Внезапно, по выходе из Картахены, затосковал Устюженский механизатор, Паша. Это была настоящая ностальгия, тоска по Родине. Паша забивался в угол в комнате отдыха или садился рядом со мной у бара и, почти плача, начинал рассказывать мне о своей семье, о доме и о том, как он по ним соскучился. Начиная с Испании, он ни о чем больше не мог ни думать, ни говорить. Не мила ему стала вся эта поездка, бесконечное море, ограниченное судном жилое пространство, постоянно веселящиеся вокруг люди.

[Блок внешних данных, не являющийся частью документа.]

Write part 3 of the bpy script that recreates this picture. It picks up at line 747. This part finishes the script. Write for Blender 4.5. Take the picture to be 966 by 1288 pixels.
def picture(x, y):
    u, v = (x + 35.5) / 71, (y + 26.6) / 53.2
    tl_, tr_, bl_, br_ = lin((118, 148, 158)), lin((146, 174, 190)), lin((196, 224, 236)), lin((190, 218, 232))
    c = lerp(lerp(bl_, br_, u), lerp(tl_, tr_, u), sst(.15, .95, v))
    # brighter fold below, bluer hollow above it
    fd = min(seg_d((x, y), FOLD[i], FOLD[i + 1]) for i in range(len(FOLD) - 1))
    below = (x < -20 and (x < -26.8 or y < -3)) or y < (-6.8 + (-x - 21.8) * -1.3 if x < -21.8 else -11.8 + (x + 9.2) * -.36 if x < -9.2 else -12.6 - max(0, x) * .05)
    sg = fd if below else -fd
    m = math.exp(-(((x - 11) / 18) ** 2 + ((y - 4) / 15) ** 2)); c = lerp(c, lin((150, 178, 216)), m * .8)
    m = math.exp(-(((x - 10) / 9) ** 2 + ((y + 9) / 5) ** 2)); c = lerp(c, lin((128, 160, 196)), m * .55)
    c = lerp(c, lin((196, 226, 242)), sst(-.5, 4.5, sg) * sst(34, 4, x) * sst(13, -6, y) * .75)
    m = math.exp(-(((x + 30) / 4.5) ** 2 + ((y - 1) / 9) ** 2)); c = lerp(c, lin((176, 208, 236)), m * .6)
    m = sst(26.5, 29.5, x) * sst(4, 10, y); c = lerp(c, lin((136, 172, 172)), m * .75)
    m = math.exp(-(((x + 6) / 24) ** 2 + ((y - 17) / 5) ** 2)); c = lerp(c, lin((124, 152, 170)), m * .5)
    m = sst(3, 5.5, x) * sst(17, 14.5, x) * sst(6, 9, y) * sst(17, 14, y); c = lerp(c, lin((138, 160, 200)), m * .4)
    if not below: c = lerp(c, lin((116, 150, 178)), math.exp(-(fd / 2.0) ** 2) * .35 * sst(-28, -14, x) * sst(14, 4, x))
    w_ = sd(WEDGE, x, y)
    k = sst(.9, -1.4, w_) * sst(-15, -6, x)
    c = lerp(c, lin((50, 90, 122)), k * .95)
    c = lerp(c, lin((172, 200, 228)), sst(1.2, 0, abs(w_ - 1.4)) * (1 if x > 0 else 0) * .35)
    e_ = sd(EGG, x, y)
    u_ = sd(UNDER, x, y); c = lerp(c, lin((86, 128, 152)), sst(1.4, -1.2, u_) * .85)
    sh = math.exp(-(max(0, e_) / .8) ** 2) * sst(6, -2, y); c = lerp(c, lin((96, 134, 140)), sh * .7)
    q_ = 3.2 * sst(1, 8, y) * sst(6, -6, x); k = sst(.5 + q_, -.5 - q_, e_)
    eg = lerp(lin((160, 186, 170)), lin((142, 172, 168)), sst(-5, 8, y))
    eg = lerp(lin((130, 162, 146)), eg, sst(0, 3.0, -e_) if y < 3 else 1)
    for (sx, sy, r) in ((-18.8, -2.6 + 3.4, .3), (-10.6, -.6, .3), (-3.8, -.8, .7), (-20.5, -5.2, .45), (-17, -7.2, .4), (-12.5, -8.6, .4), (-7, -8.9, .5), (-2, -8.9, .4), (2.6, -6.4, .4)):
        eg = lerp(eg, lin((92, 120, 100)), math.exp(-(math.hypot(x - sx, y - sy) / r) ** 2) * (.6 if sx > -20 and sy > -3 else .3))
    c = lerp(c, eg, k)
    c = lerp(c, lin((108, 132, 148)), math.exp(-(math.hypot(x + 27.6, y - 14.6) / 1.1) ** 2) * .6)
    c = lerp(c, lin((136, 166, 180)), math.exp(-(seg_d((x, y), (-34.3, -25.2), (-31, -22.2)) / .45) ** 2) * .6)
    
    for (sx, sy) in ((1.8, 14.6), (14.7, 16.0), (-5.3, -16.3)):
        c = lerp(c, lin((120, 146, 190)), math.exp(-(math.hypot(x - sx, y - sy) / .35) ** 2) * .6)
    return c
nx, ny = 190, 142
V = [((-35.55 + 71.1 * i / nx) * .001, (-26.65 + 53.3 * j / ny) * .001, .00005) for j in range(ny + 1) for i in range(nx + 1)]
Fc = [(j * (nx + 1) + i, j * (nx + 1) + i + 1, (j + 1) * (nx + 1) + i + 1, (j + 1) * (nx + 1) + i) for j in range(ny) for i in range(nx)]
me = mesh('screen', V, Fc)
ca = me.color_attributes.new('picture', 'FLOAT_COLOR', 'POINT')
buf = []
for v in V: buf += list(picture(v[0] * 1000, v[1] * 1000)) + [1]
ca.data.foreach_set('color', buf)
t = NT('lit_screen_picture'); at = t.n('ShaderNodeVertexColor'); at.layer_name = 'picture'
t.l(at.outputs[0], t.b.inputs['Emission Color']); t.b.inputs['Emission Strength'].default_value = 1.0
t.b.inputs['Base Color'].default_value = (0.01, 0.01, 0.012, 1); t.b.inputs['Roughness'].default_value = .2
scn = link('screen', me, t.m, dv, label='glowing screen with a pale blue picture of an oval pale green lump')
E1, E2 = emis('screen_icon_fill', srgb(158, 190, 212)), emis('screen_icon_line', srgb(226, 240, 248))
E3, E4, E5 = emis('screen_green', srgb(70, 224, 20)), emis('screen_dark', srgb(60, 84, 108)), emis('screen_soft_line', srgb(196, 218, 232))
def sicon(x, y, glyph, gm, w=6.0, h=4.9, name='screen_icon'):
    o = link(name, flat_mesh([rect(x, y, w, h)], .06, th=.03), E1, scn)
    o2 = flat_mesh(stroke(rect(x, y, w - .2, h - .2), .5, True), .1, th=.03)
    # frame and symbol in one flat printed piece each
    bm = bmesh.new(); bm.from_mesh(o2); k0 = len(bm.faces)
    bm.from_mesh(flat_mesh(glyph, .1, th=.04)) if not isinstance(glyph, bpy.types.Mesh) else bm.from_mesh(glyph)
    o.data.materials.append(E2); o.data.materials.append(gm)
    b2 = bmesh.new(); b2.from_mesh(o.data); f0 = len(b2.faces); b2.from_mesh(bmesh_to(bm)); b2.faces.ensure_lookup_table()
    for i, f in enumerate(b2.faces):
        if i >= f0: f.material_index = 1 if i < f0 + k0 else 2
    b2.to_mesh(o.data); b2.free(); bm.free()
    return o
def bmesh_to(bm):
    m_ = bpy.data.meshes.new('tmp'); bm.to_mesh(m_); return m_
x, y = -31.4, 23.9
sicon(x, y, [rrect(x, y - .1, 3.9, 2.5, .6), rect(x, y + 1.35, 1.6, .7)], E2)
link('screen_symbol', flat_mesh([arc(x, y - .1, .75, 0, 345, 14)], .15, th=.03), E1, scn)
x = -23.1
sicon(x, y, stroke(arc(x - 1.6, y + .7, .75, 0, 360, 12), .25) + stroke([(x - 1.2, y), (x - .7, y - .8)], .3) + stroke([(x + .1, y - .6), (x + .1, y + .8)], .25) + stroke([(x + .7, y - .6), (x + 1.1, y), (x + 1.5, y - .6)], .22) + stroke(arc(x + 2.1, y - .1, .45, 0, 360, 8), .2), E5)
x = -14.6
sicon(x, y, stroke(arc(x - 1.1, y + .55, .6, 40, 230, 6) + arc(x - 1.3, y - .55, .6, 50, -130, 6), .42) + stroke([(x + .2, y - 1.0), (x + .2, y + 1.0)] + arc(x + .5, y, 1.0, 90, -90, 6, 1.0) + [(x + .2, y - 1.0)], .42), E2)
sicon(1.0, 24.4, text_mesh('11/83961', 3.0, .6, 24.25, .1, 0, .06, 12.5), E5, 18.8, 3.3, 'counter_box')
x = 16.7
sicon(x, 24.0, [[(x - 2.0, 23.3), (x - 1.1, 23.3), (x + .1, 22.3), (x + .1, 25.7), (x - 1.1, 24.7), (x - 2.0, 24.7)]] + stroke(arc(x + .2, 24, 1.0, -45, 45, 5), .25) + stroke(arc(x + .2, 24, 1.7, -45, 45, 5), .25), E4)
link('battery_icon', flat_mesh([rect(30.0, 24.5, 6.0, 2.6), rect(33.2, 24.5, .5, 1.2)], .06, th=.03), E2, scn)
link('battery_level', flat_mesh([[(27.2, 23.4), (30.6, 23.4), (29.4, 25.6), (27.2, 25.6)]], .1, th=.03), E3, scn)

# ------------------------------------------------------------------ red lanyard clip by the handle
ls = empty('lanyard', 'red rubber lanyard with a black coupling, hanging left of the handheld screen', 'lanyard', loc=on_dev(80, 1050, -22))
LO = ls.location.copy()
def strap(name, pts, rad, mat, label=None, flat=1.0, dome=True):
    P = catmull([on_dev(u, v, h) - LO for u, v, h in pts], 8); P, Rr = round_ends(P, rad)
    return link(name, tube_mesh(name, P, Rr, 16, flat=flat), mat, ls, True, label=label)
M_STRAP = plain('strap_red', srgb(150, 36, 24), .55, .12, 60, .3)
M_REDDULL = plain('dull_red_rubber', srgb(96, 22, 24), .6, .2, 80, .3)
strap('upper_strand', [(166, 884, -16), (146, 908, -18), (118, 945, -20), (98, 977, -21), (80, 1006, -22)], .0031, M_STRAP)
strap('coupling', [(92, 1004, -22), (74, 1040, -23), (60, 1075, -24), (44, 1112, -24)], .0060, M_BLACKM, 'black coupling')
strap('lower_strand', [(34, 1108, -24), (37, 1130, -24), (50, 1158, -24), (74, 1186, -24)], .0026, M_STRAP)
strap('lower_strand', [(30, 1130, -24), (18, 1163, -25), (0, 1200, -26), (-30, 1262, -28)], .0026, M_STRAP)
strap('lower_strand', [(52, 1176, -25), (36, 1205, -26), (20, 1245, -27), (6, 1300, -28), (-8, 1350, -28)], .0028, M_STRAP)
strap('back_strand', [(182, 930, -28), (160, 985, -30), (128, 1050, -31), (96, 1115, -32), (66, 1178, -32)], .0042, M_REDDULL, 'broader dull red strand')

Не мила стала и сама жизнь без привычных просторов родной Вологодчины, без полей, которые он привык пахать, без любимой, ветреной жены-молодухи, без чудесной долгожданной дочурки, которой он вез целый ворох подарков. Под конец он только тихо скулил, по-вологодски окая: «Хочу в Устюжну, домой хочу!» Так продолжалось до тех пор, пока мы не ступили на одесский причал, пока он не увидел наших таможенников, толпы соотечественников и не услышал в изобилии родную речь, приправленную добродушным матерком. Ностальгии как не бывало! Ее заменило упорное стремление скорее сесть в поезд и домой, домой, с четким пониманием того, что дороже и лучше родных краев нет ничего на свете!